Publié le 31 mars 2026 Mis à jour le 31 mars 2026
Complément date
17h - 19h

Séminaire dans le cadre du Cycle de séminaires en ligne organisé par Raphaël Blanchier et Trevor Marchand

Pour la deuxième année, Raphaël Blanchier et Trevor Marchand organisent un cycle de séminaires en ligne "Artistry@work", dédié au travail, aux carrières et valeurs artistiques des artistes et artisans, co-porté par le Royal Anthropological Institute et la MSH-Clermont-Ferrand.
Plus d'informations ici. 

Le prochain séminaire aura lieu le 7 avril 2026 de 17h à 19h, en ligne, avec l'intervention de Robert Simpkins intitulée "Between Notes: sound, self, and the unfolding present in the careers of Tokyo’s independent musicians". Christine Guillebaud sera la discutante. 
L'inscription est gratuite mais obligatoire : https://us02web.zoom.us/webinar/register/WN_SQ38aYNZStiWN28Czjw0Zw#/registration
 
Résumé
This talk explores the working lives of independent musicians in Tokyo who navigate artistic careers outside of formalised institutional structures – neither embedded in the music industry nor integrated into Japan’s canonical employment system. Based on long-term ethnographic fieldwork, Robert’s research considers how these musicians negotiate recognition, legitimacy and self-worth in the absence of conventional scripts. The practices of his interlocutors often reflect ambivalent forms of moral positioning and aspiration, and contain moments of tension and creativity that speak to how artistic careers are sustained in the gaps between legitimacy and marginality, hope and cynicism. Increasingly, his research also asks what role sound itself – not merely as representational layer, but as generative medium – might play in shaping the narrative processes through which these artists make sense of their lives.

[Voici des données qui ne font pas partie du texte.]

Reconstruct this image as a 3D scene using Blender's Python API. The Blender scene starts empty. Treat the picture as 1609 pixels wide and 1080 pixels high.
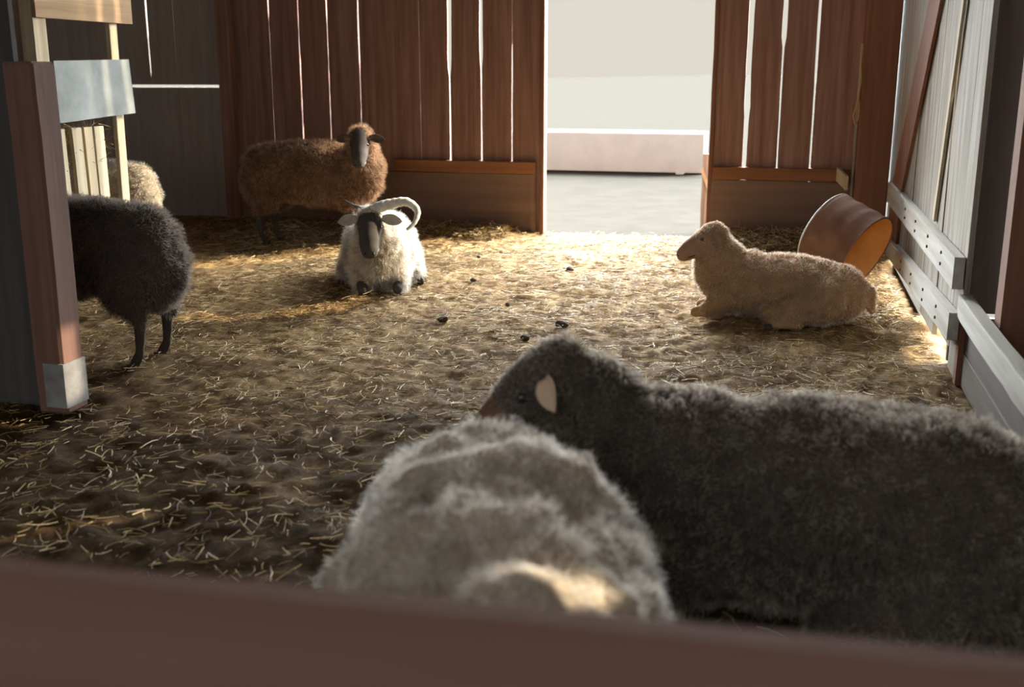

Robert Simpkins is a social anthropologist interested in how we engage with the world through creative practices. His passion for music and sound shapes his research on performance and the relational life of sound in public space. His ethnographic work, conducted primarily in Tokyo, explores sound and self, the dynamics of urban space, and the role of the body, gender, affect and wellbeing. He co-founded the Sound Loss Collective and co-produces Artery, an AHRC-supported podcast on art, authorship, and anthropology. He is currently developing new projects on sound as method, including a short film about unhoused music.

Christine Guillebaud, an anthropologist and an ethnomusicologist, is a Research Fellow at the French National Centre for Scientific Research (CNRS), and former Director of the Centre for Research in Ethnomusicology (CREM-LESC) located at the University of Paris-Nanterre. She also teaches in the Department of Musicology at the University of Geneva. Her academic interests include anthropology of sound, the study of urban ambiances, and the ethnography of local noise management politics in India, where she has conducted long-term fieldwork. She is currently leading the MILSON research program (milson.fr), dedicated to the study of sound environments in their sociocultural context of production and perception. She has edited the book Toward an Anthropology of Ambient Sound (Routledge, 2017), co-edited Worship Sound Spaces. Architecture, Acoustics and Anthropology (Routledge, 2020), and Singing the Past (Nanterre University Press, 2023). Previously, she published numerous volumes and articles on musical creation, multimodality, danced knowledges, cultural policies, sound humour and intellectual property. She has also coproduced sound creations for radio, including the series Écouter le monde (Radio France Internationale).